This file shows how to solve the minimum cost flow problem for the "Reliable Construction Co." prototype example from Hillier and Lieberman, Section 9.8. To write an explicit and self-contained program, we use a concrete Pyomo model. Note, however, that an abstract model with external .dat file would be a natural choice here.

In [1]:
from pyomo.environ import *
from pyomo.opt import *
opt = solvers.SolverFactory("glpk")

The nodes of the project network correspond to tasks. The regular completion time of task $i$ is $T_i$. However, up to $R_i$ units of time can be saved by "crashing" at a cost of $C_i$ per unit time.

In [2]:
T = {'Start':0,
     'A':2,
     'B':4,
     'C':10,
     'D':6,
     'E':4,
     'F':5,
     'G':7,
     'H':9,
     'I':7,
     'J':8,
     'K':4,
     'L':5,
     'M':2,
     'N':6,
     'Finish':0}

R = {'Start':0,
     'A':1,
     'B':2,
     'C':3,
     'D':2,
     'E':1,
     'F':2,
     'G':3,
     'H':3,
     'I':2,
     'J':2,
     'K':1,
     'L':2,
     'M':1,
     'N':3,
     'Finish':0}

C = {'Start':0,
     'A':100,
     'B':50,
     'C':80,
     'D':40,
     'E':160,
     'F':40,
     'G':40,
     'H':60,
     'I':30,
     'J':30,
     'K':40,
     'L':50,
     'M':100,
     'N':60,
     'Finish':0}

We now define the network arc. For this problem, it is most natural to specify the list of dependencies for each task. A list of all arcs is then easily constructed by one line of Python code.

In [3]:
P = {'Start':[],
     'A':['Start'],
     'B':['A'],
     'C':['B'],
     'D':['C'],
     'E':['C'],
     'F':['E'],
     'G':['D'],
     'H':['G','E'],
     'I':['C'],
     'J':['F','I'],
     'K':['J'],
     'L':['J'],
     'M':['H'],
     'N':['K','L'],
     'Finish':['M','N']}

N = list(T.keys())
A = [(j,i) for i in N for j in P[i]]

The decision variables are $t_i$, the starting time of task $i$ and the crash time $x_i$, i.e., the time saved on task $i$ by crashing.

In [4]:
model = ConcreteModel()
model.t = Var(N, within=NonNegativeReals)
model.x = Var(N, within=NonNegativeReals)

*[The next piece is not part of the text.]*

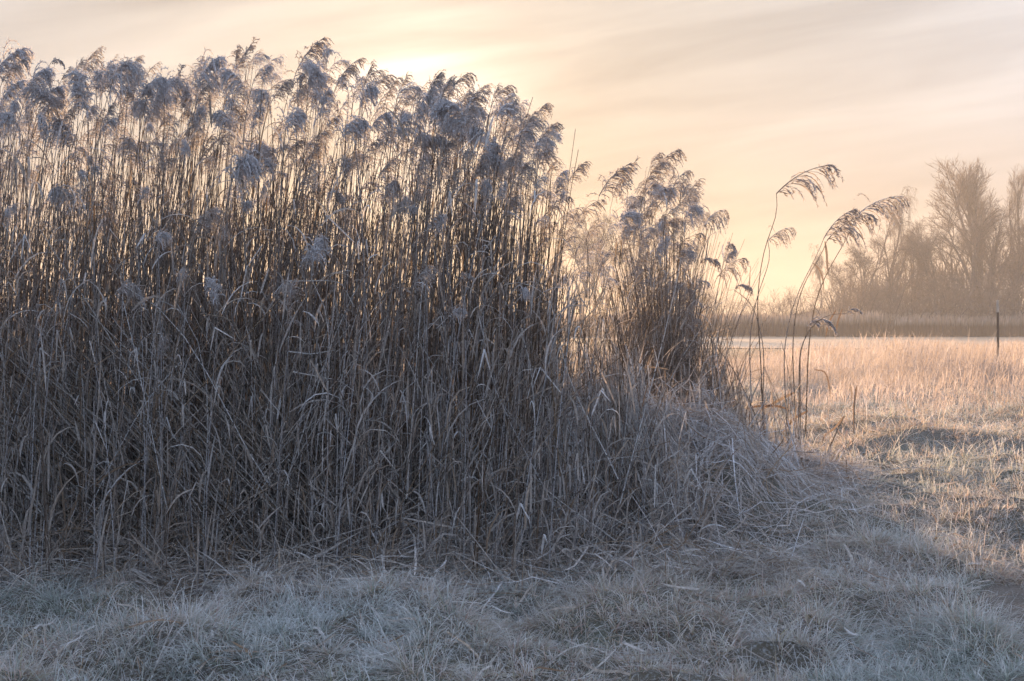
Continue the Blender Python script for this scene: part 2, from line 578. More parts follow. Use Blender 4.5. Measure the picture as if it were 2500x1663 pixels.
def tree_meshes(seed, habit):
    key = (seed, habit)
    if key in TREE_MESH:
        return TREE_MESH[key]
    H = {"poplar": 20.0, "birch": 18.0, "bush": 7.0, "oak": 15.0}[habit]
    limbs, twigs = branching(seed, H, habit)
    tw = MB(); tr = MB()
    cb = (0.10, 0.085, 0.075) if habit != "birch" else (0.22, 0.20, 0.19)
    P = np.array([[list(p) for p in l[0]] for l in limbs]); r = np.array([l[1] for l in limbs])
    tube(tr, P, np.maximum(r * 1.3, 0.045), straw(len(P), cb, tuple(1.5 * x for x in cb), 0.02), 5)
    P = np.array([[list(p) for p in l[0]] for l in twigs]); r = np.array([l[1] for l in twigs])
    n = len(P)
    side = norm(np.cross(norm(P[:, -1] - P[:, 0]), norm(rng.normal(0, 1, (n, 3)) * np.array([0.2, 1, 0.2]))))
    ribbon(tw, P, np.maximum(r * 0.9, 0.013), side, straw(n, (0.10, 0.075, 0.058), (0.18, 0.135, 0.105), 0.05))
    # finest frosted twig tips
    nm = 1 if habit == 'oak' else 2
    k = 4; m = n * nm
    src = np.repeat(np.arange(n), nm)
    s = U_(0.3, 1, m) * 4.99; i = s.astype(int); f = (s - i)[:, None]
    b = P[src, i] * (1 - f) + P[src, i + 1] * f
    td = norm(P[src, i + 1] - P[src, i] + 1e-6)
    d = norm(td + rng.normal(0, 0.45, (m, 3)) + np.array([0, 0, -0.5 if habit == "birch" else 0.15]))
    L = U_(0.35, 0.9, m) * (1.4 if habit == "birch" else 1.0)
    tt = np.linspace(0, 1, k)[None, :, None]
    Q = b[:, None] + d[:, None] * L[:, None, None] * tt
    Q[:, :, 2] += (-0.5 if habit == "birch" else 0.08) * (tt[..., 0]**2) * L[:, None]
    side = norm(np.cross(d, norm(rng.normal(0, 1, (m, 3)) * np.array([0.2, 1, 0.2]))))
    ribbon(tw, Q, np.array([0.011, 0.010, 0.009, 0.0]), side, straw(m, (0.14, 0.105, 0.08), (0.23, 0.18, 0.145), 0.08))
    TREE_MESH[key] = (tr.mesh(habit + "_trunk", M_BARK), tw.mesh(habit + "_crown", M_TWIG, False), H, max(v.z for v in (Vector(p) for l in twigs for p in l[0])))
    return TREE_MESH[key]


def tree(px, top, y, habit, seed, wide, name, label, cat, group=None, yaw=None):
    tr, tw, H, hmax = tree_meshes(seed, habit)
    x = (px - HX) / F * y
    z0 = float(ground_z(np.array([x]), np.array([y]))[0]) - 0.05
    h = EYE - (top - HY) / F * y - z0
    e = bpy.data.objects.new(name, None); COL.objects.link(e)
    s = h / (hmax + 0.5)
    e.location = (x, y, z0); e.scale = (s * wide, s * wide, s)
    e.rotation_euler.z = random.uniform(0, 6.28) if yaw is None else yaw
    props(e, label, cat, group)
    add_object("trunk", tr, e); add_object("crown", tw, e)
    return e


G1 = "bare frosted trees of the wood beyond the pond"
TREES = [
    (2395, 352, 200, "poplar", 3, 1.12, "poplar_tree", "tallest bare poplar with a wide fan crown, rising above the wood", "tree", G1),
    (2492, 385, 205, "poplar", 5, 0.62, "poplar_tree", "slim tall bare poplar at the outer edge of the wood beside the widest poplar", "tree", G1),
    (2146, 444, 206, "birch", 2, 0.62, "birch_tree", "tall birch with drooping twin crown, highest tree before the gap in the wood", "tree", G1),
    (2006, 588, 210, "birch", 4, 0.55, "birch_tree", "thin pale birch at the outermost end of the wood beside the open sky", "tree", G1),
    (2068, 606, 200, "oak", 7, 0.9, "bare_tree", "rounded bare tree between the thin pale birch and the tall twin-crowned birch", "tree", G1),
    (2112, 570, 196, "oak", 8, 0.9, "bare_tree", "bushy bare tree standing just in front of the tall twin-crowned birch", "tree", G1),
    (2185, 545, 198, "oak", 7, 0.95, "bare_tree", "broad bare tree just past the tall twin-crowned birch toward the poplars", "tree", G1),
    (2232, 528, 202, "oak", 8, 0.85, "bare_tree", "bare tree with many upright stems in the middle of the wood's first rise", "tree", G1),
    (2285, 540, 197, "oak", 3, 0.8, "bare_tree", "slightly lower bare tree in the dip of the wood before the poplars", "tree", G1),
    (2330, 500, 204, "oak", 5, 0.85, "bare_tree", "bare tree at the foot of the widest poplar on the side toward the birches", "tree", G1),
    (2372, 478, 194, "oak", 8, 1.0, "bare_tree", "dense twiggy tree directly in front of the widest poplar", "tree", G1),
    (2425, 486, 196, "oak", 7, 0.95, "bare_tree", "dense twiggy tree between the widest poplar and the slim tall poplar", "tree", G1),
    (2478, 500, 193, "oak", 3, 0.95, "bare_tree", "low dense tree in front of the slim tall poplar at the edge of the wood", "tree", G1),
    (1432, 486, 225, "oak", 5, 0.8, "bare_tree", "faint misty poplar seen through the thin reeds beside the tall reed bed", "tree", None),
    (1452, 520, 222, "oak", 8, 0.8, "bare_tree", "faint lower tree in the mist, close beside the misty poplar behind the reeds", "tree", None),
]
for a in TREES:
    tree(*a)
G2 = "frosted bushes along the far bank"
BUSHES = [
    (1893, 694, 186, 1.15, "round frosted bush, the largest of the open bank between the reeds and the wood"),
    (1940, 690, 190, 0.8, "upright frosted bush between the large round bush and the thin pale birch"),
    (1838, 708, 192, 1.1, "low misty bush just before the large round bush on the far bank"),
    (1768, 694, 196, 1.1, "wide misty bush directly behind the small tip of the reed clump"),
    (1706, 690, 198, 1.1, "faint misty bush close beside the outer stems of the reed clump"),
    (1975, 672, 188, 0.8, "tall bush leaning against the thin pale birch at the end of the wood"),
    (2035, 640, 184, 1.0, "tangled bush under the rounded bare tree at the end of the wood"),
    (2090, 636, 183, 1.1, "tangled bush below the tall twin-crowned birch"),
    (2160, 640, 184, 1.2, "wide bush below the broad bare tree, behind the pale frosted shrub"),
    (2235, 642, 183, 1.2, "dark bush at the foot of the middle of the wood"),
    (2310, 640, 184, 1.2, "dark bush at the foot of the dip in the wood"),
    (2385, 636, 183, 1.2, "dark bush under the widest poplar"),
    (2455, 640, 184, 1.2, "dark bush under the slim tall poplar at the wood's edge"),
]
for i, (px, top, y, w, lab) in enumerate(BUSHES):
    tree(px, top, y, "bush", (1, 6, 9)[i % 3], w, "bush", lab, "bush", G2)
b = tree(2148, 722, 176, "bush", 6, 1.3, "frosted_shrub", "small white frosted shrub standing in the far reed belt before the wood", "shrub")


def undergrowth():
    mb = MB()
    n = 22000
    x = np.concatenate([U_(38, 110, n // 2), U_(-110, 45, n // 2)]); n = len(x)
    y = U_(202, 228, n)
    hh = (2.2 + 6.3 * np.clip((x - 44) / 7, 0, 1) + 5.5 * np.clip((x - 52) / 8, 0, 1)) * (0.6 + 0.7 * vnoise(x, y, 7, 31))
    z0 = hh * rng.random(n) ** 1.5 * 0.7
    L = U_(1.5, 4.5, n) * np.clip(hh / 9, 0.3, 1)
    k = 4; t = np.linspace(0, 1, k)
    d = norm(np.stack([rng.normal(0, .4, n), rng.normal(0, .3, n), np.ones(n)], 1))
    P = np.stack([x, y, z0], 1)[:, None] + d[:, None] * L[:, None, None] * t[None, :, None]
    P[:, :, 0] += rng.normal(0, 0.3, n)[:, None] * t**2
    a = U_(-0.8, 0.8, n)
    ribbon(mb, P, np.array([0.065, 0.055, 0.04, 0]), np.stack([np.cos(a), np.sin(a), 0 * a], 1), straw(n, (0.085, 0.06, 0.045), (0.15, 0.11, 0.085), 0.04))
    o = add_object("undergrowth", mb.mesh("undergrowth", M_TWIG, False))
    props(o, "brown thicket of twigs filling the wood behind the far reeds", "undergrowth", kind="stuff")


undergrowth()

# marker post at the field edge
def post():
    y = 42.0
    top = at(2436, 733, y)
    e = bpy.data.objects.new("marker_post", None); COL.objects.link(e)
    e.location = (top[0], y, float(ground_z(np.array([top[0]]), np.array([y]))[0]))
    props(e, "thin upright wooden post with a pale end, standing in the tall grass", "post")
    h = top[2] - e.location.z
    mb = MB()
    P = np.array([[[0, 0, -0.1], [0.004, 0, h * 0.5], [0.0, 0, h - 0.36], [0, 0, h - 0.355]]])
    tube(mb, P, np.array([[0.036, 0.034, 0.033, 0.0]]), (0.13, 0.10, 0.08), 10)
    add_object("post_shaft", mb.mesh("post_shaft", M_BARK), e)
    mb = MB()
    P = np.array([[[0, 0, h - 0.36], [0, 0, h - 0.35], [0, 0, h - 0.02], [0, 0, h], [0, 0, h + 0.001]]])
    tube(mb, P, np.array([[0.037, 0.040, 0.040, 0.036, 0.0]]), (0.55, 0.50, 0.44), 10)
    add_object("post_cap", mb.mesh("post_cap", M_BARK), e)


post()

# ------------------------------------------------------------------ reed plumes
def make_plume(seed, kind, light=False):
    """unit plume: the stem ends at the origin; the rachis arches towards +X"""
    R = np.random.default_rng(seed)
    mb = MB()
    if kind == "d":
        a0 = R.uniform(0.0, 0.45); curl = R.uniform(0.6, 2.4); m = int(R.integers(70, 95)); spread = R.uniform(0.4, 0.75); droop = R.uniform(1.1, 1.9); Lb = R.uniform(0.75, 1.15)
    elif kind == "o":
        a0 = R.uniform(0.1, 0.5); curl = R.uniform(0.15, 1.1); m = int(R.integers(38, 66)); spread = R.uniform(0.3, 0.5); droop = R.uniform(0.9, 1.9); Lb = R.uniform(0.6, 0.95)
    elif kind == "c":
        a0 = R.uniform(0.55, 0.8); curl = R.uniform(0.5, 0.95); m = int(R.integers(30, 46)); spread = R.uniform(0.22, 0.38); droop = R.uniform(1.7, 2.5); Lb = R.uniform(0.68, 0.9)
    elif kind == "u":
        a0 = R.uniform(0.1, 0.4); curl = R.uniform(0.1, 0.4); m = 30; spread = 0.30; droop = 0.45; Lb = 0.34
    else:   # small hook
        a0 = R.uniform(0.5, 0.8); curl = R.uniform(2.0, 2.6); m = 28; spread = 0.35; droop = 1.4; Lb = 0.5
    if light:
        m = int(m * 0.7)
    n = 14
    s = np.linspace(0, 1, n)
    ph = a0 + curl * s**1.15
    step = 1.0 / (n - 1)
    T = np.stack([np.sin(ph), 0.12 * np.sin(s * 3 + seed), np.cos(ph)], 1)
    P = np.concatenate([[[0, 0, 0]], np.cumsum(T[:-1] * step, 0)])
    frosty = kind in "dh"
    fr = {"d": 0.68, "h": 0.5}.get(kind, 0.42)
    fc = (0.80, 0.83, 0.90)
    sc_ = lambda k_, f_: None
    def cols(k_, f_):
        t = R.random((k_, 1)); c = np.array((0.24, 0.17, 0.12)) * (1 - t) + np.array((0.40, 0.31, 0.24)) * t
        f = np.clip(R.normal(f_, 0.16, (k_, 1)), 0, 0.95)
        return c * (1 - f) + np.array(fc) * f
    tube(mb, P[None], np.linspace(0.013, 0.006, n)[None], cols(1, fr), 3)
    # side branches
    bs = np.sort(R.uniform(0.0, 0.96, m))
    i = np.minimum((bs * (n - 1)).astype(int), n - 2); f = (bs * (n - 1) - i)[:, None]
    B = P[i] * (1 - f) + P[i + 1] * f; TB = norm(T[i])
    rad = R.normal(0, 1, (m, 3)); rad[:, 0] += 0.35
    d0 = norm(TB * 1.0 + rad * spread)
    L = Lb * (1 - 0.62 * bs) * R.uniform(0.65, 1.15, m)
    L = L * np.clip(0.55 + bs * 2.5, 0.5, 1) * np.where(R.random(m) < 0.12, 0.35, 1)
    k = 7
    Q = np.zeros((m, k, 3)); Q[:, 0] = B
    d = d0.copy(); dirs = [d0]
    for j in range(1, k):
        g = np.array([0.16, 0, -1.0])
        d = norm(d + g * droop * 0.36 * (j / k + 0.2) + R.normal(0, 0.05, (m, 3)))
        Q[:, j] = Q[:, j - 1] + d * (L / (k - 1))[:, None]
        dirs.append(d)
    D = np.stack(dirs, 1)
    cb = cols(m, fr)
    w = np.array([0.006, 0.009, 0.011, 0.012, 0.012, 0.010, 0.0]) * (1.25 if frosty else 0.8)
    side = norm(np.cross(norm(Q[:, -1] - Q[:, 0]), norm(R.normal(0, 1, (m, 3)))))
    ribbon(mb, Q, w, side, cb)
    # spikelets hanging along every branch
    per = 20 if frosty else 15
    if light:
        per = 5
    mm = m * per
    src = np.repeat(np.arange(m), per)
    u = R.uniform(0.12, 1.0, mm) * (k - 1) * 0.999
    i = u.astype(int); f = (u - i)[:, None]
    S = Q[src, i] * (1 - f) + Q[src, i + 1] * f
    sd = norm(D[src, i] * 1.0 + R.normal(0, 0.5, (mm, 3)) + np.array([0.05, 0, -0.35]))
    sl = R.uniform(0.04, 0.085, mm) * (1.35 if frosty else 1.05)
    sw = R.uniform(0.006, 0.011, mm) * (1.6 if frosty else 1.1) * (1.9 if light else 1.0)
    SP = S[:, None] + sd[:, None] * sl[:, None, None] * (np.array([0, 0.5, 1.0]) if not light else np.array([0, 1.0]))[None, :, None]
    side = norm(np.cross(sd, norm(R.normal(0, 1, (mm, 3)))))
    ribbon(mb, SP, sw[:, None] * (np.array([0.6, 1.0, 0.0]) if not light else np.array([0.75, 0.0]))[None], side, cols(mm, fr))
    return mb, a0, P[np.argmax(P[:, 2])]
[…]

Whenever task $j$ depends on task $i$, task $j$ must not start before $i$ is completed, i.e. $$ t_j \geq t_i+ T_i - x_i \,. $$ The project starts at time $0$ and must finish before time $40$. Further, for each task $i$ the crash time must satisfy $x_i \leq R_i$.

In [5]:
def time_rule(model, i, j):
    return model.t[j] >= model.t[i] + T[i] - model.x[i]
    
model.time = Constraint(A, rule=time_rule)

model.start = Constraint(expr = model.t['Start'] == 0)
model.finish = Constraint(expr = model.t['Finish'] <= 40)

def crash_rule(model, n):
    return model.x[n] <= R[n]

model.crash = Constraint(N, rule=crash_rule)

Our objective is minimizing the cost of crashing.

In [6]:
model.cost = Objective(expr = sum(model.x[n]*C[n] for n in N), sense=minimize)

We now solve and inspect the solution.

In [7]:
results = opt.solve(model)
model.x.get_values()
Out[7]:
{'A': 0.0,
 'B': 0.0,
 'C': 0.0,
 'D': 0.0,
 'E': 0.0,
 'F': 2.0,
 'Finish': 0.0,
 'G': 0.0,
 'H': 0.0,
 'I': 0.0,
 'J': 2.0,
 'K': 0.0,
 'L': 0.0,
 'M': 0.0,
 'N': 0.0,
 'Start': 0.0}
In [8]:
model.t.get_values()
Out[8]:
{'A': 0.0,
 'B': 2.0,
 'C': 6.0,
 'D': 16.0,
 'E': 16.0,
 'F': 20.0,
 'Finish': 40.0,
 'G': 22.0,
 'H': 29.0,
 'I': 16.0,
 'J': 23.0,
 'K': 29.0,
 'L': 29.0,
 'M': 38.0,
 'N': 34.0,
 'Start': 0.0}
In [9]:
model.cost.expr()
Out[9]:
140.0

In the setting of the example, this means that we can reduce the project time to 40 weeks if we crash task F and task J by two weeks each at a total additional cost of $140000.